Board showed bias, rules commissioner

CBC has now obtained the RCMP Commissioner's ruling on her appeal, in which RCMP Commissioner Bob Paulson wrote the board did show bias.

"I find that the Board had a strong predisposition to conclude ... that she was in a consensual relationship, since the Board had already concluded this in the other hearing."

The board heard Pearson's arguments just two days before it was Galstaldo's turn to convince them she was coerced by a manipulative boss.

Paulson ordered a new hearing but an announcement posted on the RCMP website this week says that in Sept. 2013, B.C. RCMP Assistant Commissioner Craig Callens "decided not to pursue further discipline against Cst. Gastaldo and the charges against her were withdrawn."

I think that what happened in this particular case, and the signal that the board sent, scared women in the RCMP about bringing matters forward.- Walter Kostecky, lawyer for Const. Susan Gastaldo

The problem, says Kostecky, is that announcement only appears on an archived news release from February 2012 announcing the board's ruling, and does not appear at the top of the newsfeed where the RCMP publishes news updates.

Kostecky says Gastaldo is eager to clear her name so she can return to work.
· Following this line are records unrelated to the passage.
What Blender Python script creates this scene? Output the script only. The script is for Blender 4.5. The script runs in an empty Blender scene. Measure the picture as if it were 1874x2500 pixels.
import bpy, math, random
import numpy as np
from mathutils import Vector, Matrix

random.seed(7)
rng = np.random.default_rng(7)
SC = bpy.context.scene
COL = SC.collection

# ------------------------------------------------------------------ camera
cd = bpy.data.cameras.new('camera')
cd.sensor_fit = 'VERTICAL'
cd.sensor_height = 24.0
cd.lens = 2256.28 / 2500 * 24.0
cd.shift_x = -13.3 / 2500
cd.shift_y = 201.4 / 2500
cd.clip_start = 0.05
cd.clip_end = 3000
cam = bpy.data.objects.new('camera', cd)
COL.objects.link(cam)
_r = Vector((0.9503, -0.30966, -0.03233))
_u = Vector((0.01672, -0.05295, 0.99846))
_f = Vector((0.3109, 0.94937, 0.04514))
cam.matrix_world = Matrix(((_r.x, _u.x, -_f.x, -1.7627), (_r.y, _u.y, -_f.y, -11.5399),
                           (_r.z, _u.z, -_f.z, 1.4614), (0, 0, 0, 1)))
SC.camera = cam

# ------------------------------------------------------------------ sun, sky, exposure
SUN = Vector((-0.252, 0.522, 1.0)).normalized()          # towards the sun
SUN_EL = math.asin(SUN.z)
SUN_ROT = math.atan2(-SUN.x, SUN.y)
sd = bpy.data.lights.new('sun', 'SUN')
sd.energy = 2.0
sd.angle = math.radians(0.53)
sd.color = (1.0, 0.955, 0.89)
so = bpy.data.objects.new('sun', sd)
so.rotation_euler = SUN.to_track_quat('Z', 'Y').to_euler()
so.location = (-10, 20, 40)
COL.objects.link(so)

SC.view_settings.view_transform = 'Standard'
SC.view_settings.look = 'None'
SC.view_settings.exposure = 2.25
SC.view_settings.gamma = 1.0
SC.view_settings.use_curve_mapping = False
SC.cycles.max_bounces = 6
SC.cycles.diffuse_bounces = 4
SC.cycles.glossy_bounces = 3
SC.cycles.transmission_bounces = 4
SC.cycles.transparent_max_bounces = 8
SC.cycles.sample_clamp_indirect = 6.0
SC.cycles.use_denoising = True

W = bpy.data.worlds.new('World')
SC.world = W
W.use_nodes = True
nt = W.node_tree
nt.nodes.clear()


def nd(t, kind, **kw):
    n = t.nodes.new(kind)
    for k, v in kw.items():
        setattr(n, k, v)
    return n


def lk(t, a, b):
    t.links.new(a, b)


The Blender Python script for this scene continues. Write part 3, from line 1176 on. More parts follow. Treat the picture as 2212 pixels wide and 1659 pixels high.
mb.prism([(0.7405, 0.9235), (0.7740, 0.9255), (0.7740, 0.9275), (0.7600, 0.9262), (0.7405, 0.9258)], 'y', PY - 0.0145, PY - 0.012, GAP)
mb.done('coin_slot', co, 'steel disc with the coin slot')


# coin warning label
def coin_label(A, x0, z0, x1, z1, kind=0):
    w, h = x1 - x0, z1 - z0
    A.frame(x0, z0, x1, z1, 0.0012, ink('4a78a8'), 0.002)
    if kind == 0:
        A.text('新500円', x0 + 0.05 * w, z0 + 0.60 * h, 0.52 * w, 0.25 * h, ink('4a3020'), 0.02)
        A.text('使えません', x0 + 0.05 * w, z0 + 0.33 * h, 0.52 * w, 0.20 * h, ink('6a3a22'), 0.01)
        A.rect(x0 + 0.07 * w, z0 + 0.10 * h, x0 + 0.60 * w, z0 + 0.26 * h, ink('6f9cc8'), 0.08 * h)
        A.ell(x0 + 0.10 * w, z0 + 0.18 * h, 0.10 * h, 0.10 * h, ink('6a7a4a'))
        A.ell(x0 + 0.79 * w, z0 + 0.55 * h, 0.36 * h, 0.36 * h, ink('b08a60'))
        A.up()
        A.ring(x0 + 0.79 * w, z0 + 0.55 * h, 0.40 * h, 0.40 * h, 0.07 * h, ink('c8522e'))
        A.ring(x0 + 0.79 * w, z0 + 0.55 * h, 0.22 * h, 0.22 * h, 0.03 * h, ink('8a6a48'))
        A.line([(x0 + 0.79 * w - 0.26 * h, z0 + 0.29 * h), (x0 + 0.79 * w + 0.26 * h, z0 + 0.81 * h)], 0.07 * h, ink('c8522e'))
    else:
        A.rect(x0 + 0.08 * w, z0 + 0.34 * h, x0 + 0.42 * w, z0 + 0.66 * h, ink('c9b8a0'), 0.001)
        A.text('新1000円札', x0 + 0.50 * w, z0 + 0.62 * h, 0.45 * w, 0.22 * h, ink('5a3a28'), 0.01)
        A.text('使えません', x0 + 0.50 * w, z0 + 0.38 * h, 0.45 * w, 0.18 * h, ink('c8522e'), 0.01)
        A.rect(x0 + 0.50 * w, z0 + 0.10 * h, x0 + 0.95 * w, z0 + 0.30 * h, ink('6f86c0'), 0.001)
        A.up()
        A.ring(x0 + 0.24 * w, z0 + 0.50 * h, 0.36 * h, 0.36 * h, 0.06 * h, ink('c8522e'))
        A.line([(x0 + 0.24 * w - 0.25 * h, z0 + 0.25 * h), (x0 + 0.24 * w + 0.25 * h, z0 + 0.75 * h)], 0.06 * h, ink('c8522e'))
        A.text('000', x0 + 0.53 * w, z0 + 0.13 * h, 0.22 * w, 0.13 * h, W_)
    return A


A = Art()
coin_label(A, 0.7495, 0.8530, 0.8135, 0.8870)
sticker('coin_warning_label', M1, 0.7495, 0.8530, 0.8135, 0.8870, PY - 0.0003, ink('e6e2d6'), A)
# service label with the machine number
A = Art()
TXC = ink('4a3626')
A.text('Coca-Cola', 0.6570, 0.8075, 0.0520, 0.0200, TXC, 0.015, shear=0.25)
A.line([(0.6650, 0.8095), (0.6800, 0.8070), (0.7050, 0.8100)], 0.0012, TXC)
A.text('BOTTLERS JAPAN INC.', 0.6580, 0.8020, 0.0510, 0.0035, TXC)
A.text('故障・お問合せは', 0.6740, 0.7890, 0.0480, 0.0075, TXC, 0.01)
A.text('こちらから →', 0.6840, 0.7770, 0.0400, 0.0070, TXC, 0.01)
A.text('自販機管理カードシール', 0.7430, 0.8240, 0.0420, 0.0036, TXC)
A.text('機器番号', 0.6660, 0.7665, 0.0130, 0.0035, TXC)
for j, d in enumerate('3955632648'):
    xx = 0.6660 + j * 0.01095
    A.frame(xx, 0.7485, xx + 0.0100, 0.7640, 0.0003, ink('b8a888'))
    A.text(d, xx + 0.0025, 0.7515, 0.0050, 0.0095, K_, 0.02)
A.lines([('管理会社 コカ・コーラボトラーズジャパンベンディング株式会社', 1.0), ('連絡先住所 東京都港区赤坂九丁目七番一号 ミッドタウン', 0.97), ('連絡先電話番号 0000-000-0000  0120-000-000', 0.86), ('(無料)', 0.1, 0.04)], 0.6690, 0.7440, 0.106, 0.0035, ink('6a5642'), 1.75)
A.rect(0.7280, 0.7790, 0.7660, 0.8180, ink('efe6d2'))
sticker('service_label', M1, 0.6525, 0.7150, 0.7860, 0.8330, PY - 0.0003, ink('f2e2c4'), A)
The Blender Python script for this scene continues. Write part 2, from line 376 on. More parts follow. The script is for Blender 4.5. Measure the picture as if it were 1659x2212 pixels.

"She hoped that that would be published in the same way that the original information had been published so the public at large would be aware of that fact and also all the people she works with in the RCMP," said Kostecky.

Kostecky says the Gastaldo case upset many observers because Pearson, who was in a position of authority, was perceived to have received a less severe penalty than his client.

"I think that what happened in this particular case and the signal that the board sent scared women in the RCMP about bringing matters forward," Kostecky said.

Calls to the RCMP about Gastaldo's appeal have not been returned.